▶ Scripts that build scenes
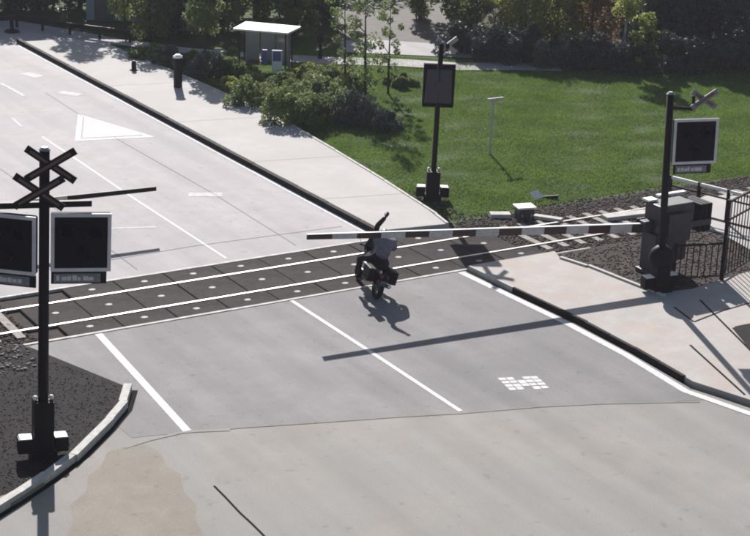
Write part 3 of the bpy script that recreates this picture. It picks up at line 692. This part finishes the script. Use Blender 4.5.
# ================================================================ barriers
def barrier_arm(parent, A, B, cuts, w0, w1, first_dark=True, darkm='red', palem='greywhite'):
    A, B = Vector(A), Vector(B); L = (B-A).length; d = (B-A)/L; dark = first_dark
    core = MB().beam(A, B, w0*.5, w0*.9, w1*.5, w1*.9).obj('barrier_arm', MT['black'], parent)
    for s0, s1 in zip(cuts, cuts[1:]):
        f0, f1 = s0/L, s1/L; W = lambda f: (w1+(w0-w1)*(1-f))
        MB().beam(A+d*s0, A+d*s1, W(f0)*.52+.004, W(f0)+.004, W(f1)*.52+.004, W(f1)+.004).obj('dark_band' if dark else 'pale_band', MT[darkm if dark else palem], core)
        dark = not dark
    return core
tip = at(307,237,1.97); root = at(652,227.5,1.36)
tR = thing('barrier', 'right barrier with a long red and white arm over the motorcycle', 'barrier', (13.35,-3.05,.03), (0,0,0), 'level crossing barriers')
tR.location = (root.x+.25, root.y, .03); orig = Vector(tR.location)
L = (tip-root).length; nb = 15
core = barrier_arm(tR, root-orig, tip-orig, [L*i/nb for i in range(nb+1)], .235, .12, first_dark=False if nb % 2 == 0 else True)
MB().beam(root-orig+Vector((0,0,.129)), tip-orig+Vector((0,0,.071)), .10, .018, .055, .014).obj('lit_top_strip', MT['white'], tR)  # white strip painted as the sunlit top edge of the arm
def machine(t, ang):
    MB().box(-.34,.34,-.30,.30,0,1.15).box(-.42,.42,-.38,.38,0,.12).obj('cabinet', MT['slate'], t, bev=.02)
    MB().box(-.38,.38,-.34,.34,1.152,1.20).obj('cabinet_lid', MT['slate'], t, bev=.01)
    dr = MB().box(-.26,.26,-.325,-.302,.2,1.02).obj('cabinet_door', MT['slate'], t); MB().box(.16,.2,-.345,-.326,.55,.68).obj('handle', MT['galv'], dr)
    MB().tube([(0,-.46,1.42),(0,.46,1.42)], .075, 12).obj('axle', MT['grey'], t)
    MB().box(-.30,.92,-.36,.30,1.205,2.02).obj('axle_housing', MT['slate'], t, bev=.03)
    MB().box(.345,.80,-.30,.25,.35,1.15).obj('motor_housing', MT['slate'], t, bev=.03)
    for s_ in (-.42,.42):
        MB().beam((-.45,s_,1.42),(1.5,s_,1.40),.05,.16).obj('counter_beam', MT['slate'], t)
    for k in range(3): MB().box(1.12+k*.15,1.24+k*.15,-.395,.395,1.12,1.92).obj('counterweight', MT['black'], t, bev=.015)
    MB().box(-.62,-.18,-.12,.12,1.27,1.57).obj('arm_socket', MT['slate'], t, bev=.01)
machine(tR, 0)
MB().box(-.1,.7,-.52,-.47,1.0,1.8).obj('side_guard', MT['slate'], tR, bev=.01)
MB().box(-.35,-.02,.1,.4,2.04,2.09).obj('lamp_cover', MT['white'], tR); MB().box(.3,1.3,.46,.6,2.0,2.06).obj('guard_cap', MT['white'], tR)
# second barrier, left lane
tipL = at(156,188.5,1.2); rootL = Vector((-7.2,6.55,1.3))
tL = thing('barrier', 'left barrier whose dark arm reaches in behind the nearest signal', 'barrier', (-7.4,6.55,.0), (0,0,math.pi), 'level crossing barriers')
R180 = Matrix.Rotation(-math.pi,3,'Z')
LL = (tipL-rootL).length
barrier_arm(tL, R180@(rootL-Vector(tL.location)), R180@(tipL-Vector(tL.location)), [0,LL-6.2,LL-4.1,LL-2.7,LL], .19, .12, first_dark=False, palem='kerb_pale', darkm='black')
machine(tL, 0)

# ================================================================ fences
def fence(pts, H, sp, label, mid=None, z0=.1, top='black', toph=.05, postm='black', bars=True, name='railing'):
    t = thing(name, label, 'railing', (pts[0][0],pts[0][1],z0)); o0 = Vector((pts[0][0],pts[0][1],0))
    P = [Vector((p[0],p[1],0))-o0 for p in pts]
    for p in P: MB().box(p.x-.04,p.x+.04,p.y-.04,p.y+.04,0,H+.06).obj('post', MT[postm], t)
    bar = MB().tube([(0,0,.12),(0,0,H-.02)], .016, 6).mesh('bar', MT[postm])
    for a, b in zip(P, P[1:]):
        MB().beam(a+Vector((0,0,H)), b+Vector((0,0,H)), .06, toph).obj('top_rail', MT[top], t)
        MB().beam(a+Vector((0,0,.12)), b+Vector((0,0,.12)), .035, .04).obj('bottom_rail', MT[postm], t)
        if mid: MB().beam(a+Vector((0,0,mid)), b+Vector((0,0,mid)), .04, .05).obj('middle_rail', MT[postm], t)
        if bars:
            n = int((b-a).length/sp)
            for k in range(1, n): q = a+(b-a)*k/n; inst(bar, 'bar', t, (q.x,q.y,0))
    return t
fence([xy(672,286),xy(721,283)], 1.05, .17, 'low black railing between the barrier and the tall post')
fence([xy(721,284),xy(757,262),xy(800,238)], 2.25, .19, 'tall black railing at the right edge with vertical bars', mid=1.72)
a, b = at(671,177,1.05), at(760,199,1.05); d = (b-a)
fence([(a.x,a.y),(a.x+d.x*.33,a.y+d.y*.33),(a.x+d.x*.66,a.y+d.y*.66),(b.x,b.y),(b.x+d.x*.5,b.y+d.y*.5)], 1.08, .25, 'railing with a white top rail behind the barrier machine', z0=-.03, top='white', toph=.09, mid=.82, bars=False)  # dark lower rail stands in for the shade under the white rail
# ================================================================ motorcycle and rider
MH = R(-13); MROLL = R(15)
mpos = (at(366,290).x, at(366,290).y, .016)
moto = thing('motorcycle', 'dark motorcycle leaning right under the barrier arm on the crossing', 'motorcycle', mpos, (0,MROLL,MH))
def wheel(yc):
    w = MB().torus((0,yc,.315),.245,.07,'x',28,10,.9).obj('wheel', MT['rubber'], moto, smooth=True)
    MB().torus((0,yc,.315),.19,.018,'x',24,6,1.6).tube([(-.06,yc,.315),(.06,yc,.315)],.045,10).obj('rim', MT['grey'], w)
    for k in range(6):
        a = k*math.pi/3; MB().beam((0,yc,.315),(0,yc+.19*math.cos(a),.315+.19*math.sin(a)),.03,.025).obj('spoke', MT['grey'], w)
    MB().tube([(.05,yc,.315),(.056,yc,.315)],.13,18).obj('brake_disc', MT['galv'], w)
wheel(-.72); wheel(.72)
MB().tube([(-.09,.72,.32),(-.09,.5,.92)],.028,8).tube([(.09,.72,.32),(.09,.5,.92)],.028,8).obj('fork', MT['grey'], moto)
MB().tube([(-.36,.36,1.05),(-.22,.42,1.03),(-.08,.48,.96),(.08,.48,.96),(.22,.42,1.03),(.36,.36,1.05)],.014,6).obj('handlebar', MT['black'], moto)
hb_ = moto.children[-1]
for s_ in (-1,1):
    MB().tube([(s_*.36,.36,1.05),(s_*.25,.405,1.035)],.02,8).obj('grip', MT['rubber'], hb_)
    MB().tube([(s_*.27,.41,1.04),(s_*.40,.44,1.20)],.008,6).ball((s_*.44,.44,1.24),.09,10,6,(1,.25,.7)).obj('mirror', MT['chrome'], hb_, smooth=True)
MB().ball((0,.62,.90),.11,12,8).obj('headlight', MT['clearlens'], moto, smooth=True)
MB().add([(-.16,.58,.95),(.16,.58,.95),(.12,.46,1.25),(-.12,.46,1.25),(-.16,.57,.95),(.16,.57,.95),(.12,.45,1.25),(-.12,.45,1.25)],[(0,1,2,3),(7,6,5,4),(0,4,5,1),(1,5,6,2),(2,6,7,3),(3,7,4,0)]).obj('windscreen', MT['glass'], moto)
MB().ball((0,.16,.84),.20,14,8,(.85,1.45,.75)).obj('fuel_tank', MT['slate'], moto, smooth=True)
MB().box(-.16,.16,-.62,.0,.74,.83).obj('seat', MT['rubber'], moto, bev=.04)
MB().box(-.17,.17,-.18,.28,.26,.66).box(-.24,.24,-.02,.2,.34,.5).obj('engine', MT['grey'], moto, bev=.03)
for k in range(5): MB().box(-.185,.185,.02,.26,.50+k*.035,.512+k*.035).obj('cooling_fin', MT['galv'], moto)
MB().tube([(0,.48,.92),(0,.1,.72),(0,-.3,.70),(0,-.6,.74)],.03,8).tube([(0,.45,.85),(0,.25,.35),(0,-.15,.28),(0,-.22,.65)],.025,8).obj('frame', MT['black'], moto)
MB().tube([(-.10,-.15,.40),(-.10,-.72,.315)],.03,8).tube([(.10,-.15,.40),(.10,-.72,.315)],.03,8).obj('swingarm', MT['grey'], moto)
MB().tube([(.15,.1,.35),(.18,-.2,.28),(.20,-.5,.34),(.21,-.9,.42)],[.025,.035,.05,.055],10).obj('exhaust', MT['chrome'], moto, smooth=True)
for s_ in (-1,1): MB().tube([(s_*.12,-.38,.72),(s_*.12,-.62,.36)],.032,8).obj('shock_absorber', MT['chrome'], moto)
f_ = []
for yc, a0, a1, nm in ((-.72,20,160,'rear_mudguard'),(.72,40,150,'front_mudguard')):
    vs = []; fs = []; n = 12
    for i in range(n+1):
        a = R(a0+(a1-a0)*i/n)
        for x_ in (-.09,.09): vs.append((x_, yc+.345*math.cos(a)*(1), .315+.345*math.sin(a)))
    for i in range(n): fs.append((2*i,2*i+1,2*i+3,2*i+2))
    o = MB().add(vs, fs).obj(nm, MT['slate'], moto); q = o.modifiers.new('s','SOLIDIFY'); q.thickness = .01
tl = MB().box(-.11,.11,-.99,-.93,.62,.70).obj('tail_light', MT['tail'], moto, bev=.01)
MB().box(-.09,.09,-1.02,-1.0,.44,.56).obj('number_plate', MT['plate'], moto)
MB().box(-.05,.05,-1.0,-.85,.56,.72).obj('tail_bracket', MT['black'], moto)
for s_ in (-1,1):
    p_ = MB().box(s_*.30-.10,s_*.30+.10,-.85,-.38,.46,.80).obj('pannier', MT['black'], moto, bev=.03)
    MB().ball((s_*.24,-.92,.68),.04,8,5).obj('indicator', MT['clearlens'], moto, smooth=True)

def skin(name, verts, edges, m, parent, sub=2, root=0):
    me = bpy.data.meshes.new(name); me.from_pydata([v[:3] for v in verts], edges, []); me.materials.append(m)
    o = bpy.data.objects.new(name, me); C.objects.link(o); o.parent = parent
    sk = o.modifiers.new('skin','SKIN')
    if not me.skin_vertices: pass
    for i, v in enumerate(verts):
        s = me.skin_vertices[0].data[i]; s.radius = (v[3], v[4] if len(v) > 4 else v[3]); s.use_root = (i == root)
    sk.use_smooth_shade = True; sb = o.modifiers.new('sub','SUBSURF'); sb.levels = 1; sb.render_levels = sub
    return o
def hand(parent, o, d, up, m, curl=.5, side=1):          # o wrist, d fingers direction, up back of hand
    o, d, up = Vector(o), Vector(d).normalized(), Vector(up); up = (up-d*up.dot(d)).normalized(); s_ = d.cross(up)*side
    mb = MB().beam(o, o+d*.09, .075, .035) if False else MB()
    mb.tube([o, o+d*.03, o+d*.09], [.028,.036,.040], 8)
    for k, l in enumerate((.070,.080,.075,.058)):
        b = o+d*.075+s_*(-.033+.022*k); p1 = b+d*l*.5-up*l*.15*curl; p2 = p1+(d*(1-curl)-up*curl).normalized()*l*.35; p3 = p2+(d*(1-2*curl)-up*curl).normalized()*l*.3
        mb.tube([b,p1,p2,p3], [.011,.0105,.0095,.007], 6)
    b = o+d*.03-s_*.03; mb.tube([b, b-s_*.03+d*.03-up*.01, b-s_*.035+d*.065-up*.02], [.013,.012,.008], 6)
    return mb.obj('glove', m, parent, smooth=True)
rider = thing('person', 'motorcyclist seen from behind in grey jacket and dark trousers, one arm raised', 'person', mpos, (0,MROLL,MH))
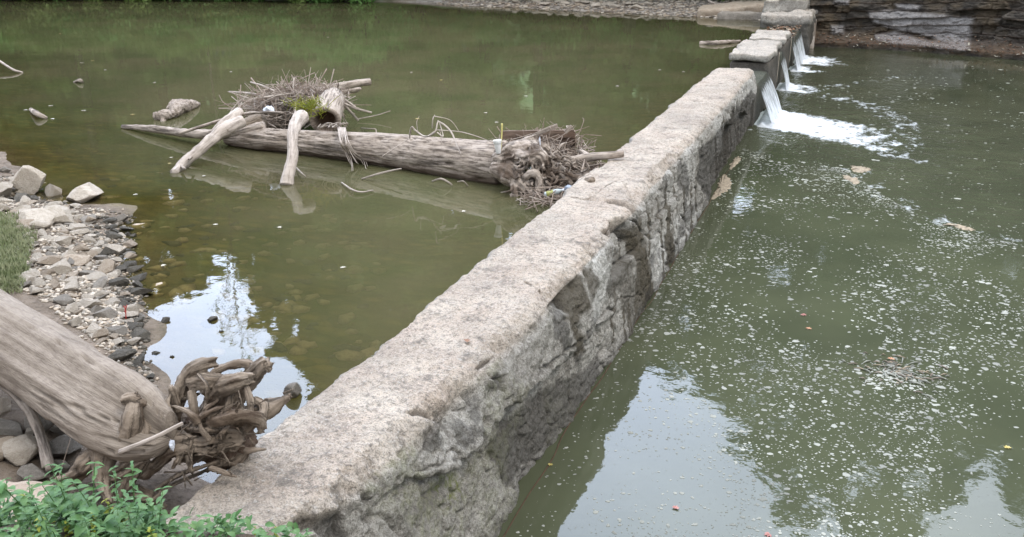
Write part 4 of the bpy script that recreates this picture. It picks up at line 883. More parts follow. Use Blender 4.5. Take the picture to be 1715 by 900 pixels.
# gravel bar: individual stones
GP = [(-60, 290), (60, 300), (120, 345), (170, 355), (222, 372), (228, 430), (238, 490), (240, 545), (238, 600), (262, 645), (200, 600), (140, 555), (95, 515), (40, 480), (52, 430), (45, 395), (30, 358), (-60, 355)]
gpa = np.array(GP, float); smesh = []
for k in range(14):
    V, F = rock_mesh(100+k, cuts=11, sub=3, rough=.05, blunt=.56); smesh.append([mesh('stone', V, F, q_, smooth=False) for q_ in ('stone_pale', 'stone_tan', 'stone_grey', 'stone_wet')])
srt = []; r_ = random.Random(5)
while len(srt) < 296:
    a, b = r_.uniform(-10, 265), r_.uniform(285, 650)
    if not inside(np.array([[a, b]]), GP)[0]: continue
    p = G(a, b); wet = p[2] < ZU+.03; sz = math.exp(r_.gauss(math.log(.058), .42)); sz = min(sz, .14)
    if any((p[0]-q_[0])**2+(p[1]-q_[1])**2 < (.62*(sz+q_[2]))**2 for q_ in srt): continue
    srt.append((p[0], p[1], sz)); mi = 3 if (wet and r_.random() < .5) else r_.choice([0, 0, 0, 0, 0, 1, 1, 2])
    o = bpy.data.objects.new('stone', smesh[r_.randrange(14)][mi]); C.objects.link(o); fl = r_.uniform(.35, .65)
    o.location = (p[0], p[1], p[2]+sz*fl*.45); sz *= 1.22; o.scale = (sz*r_.uniform(.8, 1.35), sz*r_.uniform(.7, 1.0), sz*fl); o.rotation_euler = (r_.uniform(-.3, .3), r_.uniform(-.3, .3), r_.uniform(0, 6.28))
    if mi == 3: tag(o, 'small dark wet stone at the waterline of the left gravel bar', 'stone', 'dark wet stones along the waterline')
    elif mi == 2: tag(o, 'small grey stone on the dry gravel bar of the left bank', 'stone', 'grey stones of the gravel bar')
    elif mi == 1: tag(o, 'small tan stone on the dry gravel bar of the left bank', 'stone', 'tan stones of the gravel bar')
    else: tag(o, 'small pale stone on the dry gravel bar of the left bank', 'stone', 'pale stones of the gravel bar')
def scatter_mesh(name, pts, sizes, mats, seed, flat=.5, label=None):
    Vb, Fb = rock_mesh(seed, cuts=9, sub=1, rough=.1); Fb = np.array(Fb); n = len(pts); r = np.random.default_rng(seed); a = r.random(n)*6.28
    ca, sa = np.cos(a), np.sin(a); sc = np.array(sizes)[:, None]*np.stack([.8+.6*r.random(n), .7+.4*r.random(n), flat*(.6+.6*r.random(n))], -1)
    v = Vb[None]*sc[:, None]; x = v[..., 0]*ca[:, None]-v[..., 1]*sa[:, None]; y = v[..., 0]*sa[:, None]+v[..., 1]*ca[:, None]
    V = np.stack([x, y, v[..., 2]], -1)+np.array(pts)[:, None]; F = (Fb[None]+np.arange(n)[:, None, None]*len(Vb)).reshape(-1, 3)
    mi = np.repeat(r.integers(0, len(mats), n), len(Fb))
    return tag(ob(name, V.reshape(-1, 3), F, None, mats=mats, midx=mi, smooth=False), label, name.replace('_', ' '), None, 'stuff')
pts, szs = [], []
while len(pts) < 3600:
    a, b = r_.uniform(-10, 275), r_.uniform(285, 660)
    if not inside(np.array([[a+r_.uniform(-14, 14), b+r_.uniform(-10, 10)]]), GP)[0]: continue
    z = 1.0; p = P(a, b, 1.0); p = P(a, b, gz(p[0], p[1])); g_ = gz(p[0], p[1]); pts.append((p[0], p[1], g_+.006)); szs.append(r_.uniform(.010, .032))
dry = [k for k, p in enumerate(pts) if p[2] > ZU+.05]; wet = [k for k, p in enumerate(pts) if p[2] <= ZU+.05]
scatter_mesh('gravel', [pts[k] for k in dry], [szs[k] for k in dry], ['stone_pale', 'stone_pale', 'stone_tan', 'stone_grey'], 300, label='fine pale gravel between the stones of the left bank')
scatter_mesh('gravel', [pts[k] for k in wet], [szs[k] for k in wet], ['stone_wet', 'stone_wet', 'stone_grey', 'stone_tan'], 301, label='fine dark wet gravel along the left waterline')
pts, szs = [], []
for _ in range(260):                                         # sunk stones of the pool bed
    a, b = r_.uniform(170, 640), r_.uniform(270, 620); p = P(a, b, .7); g_ = gz(p[0], p[1])
    if g_ < ZU-.02 and p[0] < -2.85: pts.append((p[0], p[1], g_)); szs.append(r_.uniform(.04, .13))
scatter_mesh('bed_cobbles', pts, szs, ['stone_wet', 'stone_tan', 'stone_tan'], 302, .35, 'sunken brown cobbles seen through the shallow water of the upper pool')
# far bank gravel and blocks
pts, szs = [], []
for _ in range(2600):
    a = r_.uniform(630, 1300); x = P(a, 12, 1.1)[0]; yb = np.interp(x, [q_[0] for q_ in WF[::-1]], [q_[1] for q_ in WF[::-1]]); y = yb+r_.uniform(-.3, 5); pts.append((x, y, gz(x, y)+.02)); szs.append(r_.uniform(.04, .16))
scatter_mesh('gravel', pts, szs, ['stone_pale', 'stone_tan', 'stone_grey'], 303, .5, 'pale broken stones strewn along the far shore')
for k in range(20):
    a = 772+k*17+r_.uniform(-6, 6); x = P(a, 10, 1.2)[0]; yb = np.interp(x, [q_[0] for q_ in WF[::-1]], [q_[1] for q_ in WF[::-1]]); y = yb+1.2+r_.uniform(-.5, .9)
    V, F = rock_mesh(150+k, sub=3); o = ob('rock', V, F, 'stone_pale'); o.location = (x, y, gz(x, y)+.08); o.scale = (.28*r_.uniform(.8, 1.4), .2, .13*r_.uniform(.7, 1.3)); o.rotation_euler = (0, 0, r_.uniform(-.5, .5))
    tag(o, 'pale block in the row of blocks along the far shore', 'rock', 'row of pale blocks along the far shore')
p = P(1265, 16, 1.1); V, F, q = slab_mesh(-1.9, 1.2, -.9, 1.0, -.3, .42, res=.06, amp=.12, seed=9, fr=1.1, round_=.14); o = ob('flat_rock', V, F, 'stone_tan'); o.location = (p[0]-.2, 38.9, 1.0); o.rotation_euler = (R(3), R(-6), .1); tag(o, 'broad flat grey rock on the far shore beside the abutment', 'rock')
p = P(1225, 30, 1.0); V, F, q = slab_mesh(-1.2, 1.2, -.5, .5, -.3, .16, res=.06, amp=.12, seed=10, fr=1.3, round_=.08); o = ob('flat_rock', V, F, 'stone_grey'); o.location = (-3.9, 37.6, .95); tag(o, 'low dark rock shelf at the waterline in front of the broad flat rock', 'rock')
bl = [P(1178, -8, 1.5), P(1195, 6, 1.35), P(1225, 8, 1.2), P(1238, 17, .95)]; finish(stick('branch', bl, [.05, .05, .04, .03], 'driftwood_pale', 'pale crooked branch reaching down into the water at the far shore', 'branch', seed=3), bl[-1])

# ---- main log across the upper pool
lg = [P(384, 229, 1.02), P(430, 233, 1.04), P(520, 240, 1.05), P(640, 252, 1.07), P(760, 268, 1.08), P(846, 277, 1.10)]
lr = [rpx(q_, p_) for q_, p_ in zip((15, 19, 22, 29, 35, 40), lg)]
mlog = empty('driftwood_log')
V, F, G_, r_t = tube(lg, lr, 72, 40, .0, 5); ax = lg[-1]-lg[0]; ax /= np.linalg.norm(ax); al_ = (V-lg[0])@ax
pr = V-lg[0]-al_[:, None]*ax; an = np.arctan2(pr[:, 2], pr@np.cross(ax, [0, 0, 1])); cc = np.stack([np.cos(an)*2.6, np.sin(an)*2.6, al_*.5], -1)
dd = .03*fbm(cc, 4, 2)+.014*fbm(cc*np.array([3.5, 3.5, 1.6]), 4, 3, .6)-.03*ss(.07, 0, np.abs(fbm(cc*np.array([2, 2, .8])+4, 3, 7)))
nv_ = pr.copy(); nv_ -= 0; 
ctrs = np.stack([np.interp(al_, [(p_-lg[0])@ax for p_ in lg], [p_[k] for p_ in lg]) for k in range(3)], -1); nv_ = V-ctrs; nv_ /= np.linalg.norm(nv_, axis=1)[:, None]+1e-6
V = V+nv_*dd[:, None]; ob('trunk', V, F, 'driftwood', mlog, attrs={'gv': G_*1.2, 'rot_shade': np.maximum(r_t, .75*ss(ZU+.13, ZU+.02, V[:, 2]+.05*fbm(V*3, 3, 6)))})  # underside shade painted into the colour as a dark band near the waterline
BL = zc_of(P(880, 300, 1.06))
def tl(l, r, seg=10, sub=5, rough=.2, seed=1, **k): big = max(r) > 5; return tube([S(a, b, BL+dz) for a, b, dz in l], [q_*.9*BL/FPX for q_ in r], 22 if big else 7, 9 if big else 5, rough*.4, seed, gnarl=.5 if big else .3, **k)
W2 = [tl([(826, 266, .12), (852, 262, .1), (880, 248, .2), (898, 236, .25)], [8, 22, 15, 7], seed=1, rough=.12), tl([(822, 282, .1), (852, 290, .05), (876, 306, -.05), (890, 324, -.08)], [10, 24, 16, 10], seed=2, rough=.15),
      tl([(860, 262, .1), (885, 265, -.05), (905, 262, -.1), (912, 275, -.1)], [16, 16, 14, 10], seed=3, rough=.4), tl([(893, 240, .2), (902, 262, .0), (904, 285, -.05)], [9, 15, 13], seed=4, rough=.4),
      tl([(868, 300, -.05), (862, 318, -.1), (866, 336, -.08)], [8, 8, 6], seed=5, rough=.4), tl([(872, 332, -.1), (890, 338, -.12), (912, 334, -.08)], [8, 8, 6], seed=6, rough=.5),
      tl([(880, 296, -.12), (892, 290, -.16), (903, 300, -.15), (900, 320, -.14), (890, 330, -.12)], [6, 7, 7, 8, 6], seed=7, rough=.4), tl([(905, 305, 0), (925, 288, 0), (945, 296, 0), (958, 308, 0)], [10, 9, 7, 5], seed=8, rough=.3),
      tl([(905, 300, .0), (920, 312, 0), (940, 322, 0)], [16, 14, 9], seed=9, rough=.4), tl([(920, 260, .1), (940, 268, .15), (955, 280, .15)], [8, 6, 5], seed=10), tl([(898, 238, .2), (912, 248, .2), (925, 262, .2)], [6, 8, 7], seed=11, rough=.3),
      tl([(915, 290, 0), (935, 280, 0), (960, 298, 0), (990, 292, 0), (1000, 285, 0)], [9, 8, 7, 6, 4], seed=12), tl([(830, 258, .15), (860, 246, .2), (885, 236, .25), (896, 230, .25)], [10, 10, 8, 5], seed=13)]
r2 = random.Random(3)
for k in range(110):
    a, b = r2.gauss(905, 24), r2.gauss(298, 22); L = r2.uniform(10, 26); t_ = r2.uniform(0, 6.28)
    W2.append(tl([(a, b, r2.uniform(-.15, .1)), (a+L*.5*math.cos(t_)+r2.uniform(-4, 4), b+L*.5*math.sin(t_), r2.uniform(-.2, 0)), (a+L*math.cos(t_+.6), b+L*math.sin(t_+.6), r2.uniform(-.1, .1))], [r2.uniform(1.5, 4), 2.4, 1.4], 6, 4, .2, 20+k))
V, F, Gv, Rv = fused(W2, .0085, lambda t_: np.maximum(t_[3], .7*ss(.5, .75, vn(t_[0]*7+3)*.5+.5)))
ob('root_wad', V, F, 'driftwood', mlog, attrs={'gv': Gv, 'rot_shade': Rv})
finish(mlog, (lg[3][0], lg[3][1], .85)); tag(mlog, 'long weathered log lying across the upper pool with its root wad against the dam', 'driftwood log')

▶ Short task
Spot every line that holds "part" and copy it.

▶ Response to the task
Write part 3 of the bpy script that recreates this picture. It picks up at line 692. This part finishes the script. Use Blender 4.5.
Write part 4 of the bpy script that recreates this picture. It picks up at line 883. More parts follow. Use Blender 4.5. Take the picture to be 1715 by 900 pixels.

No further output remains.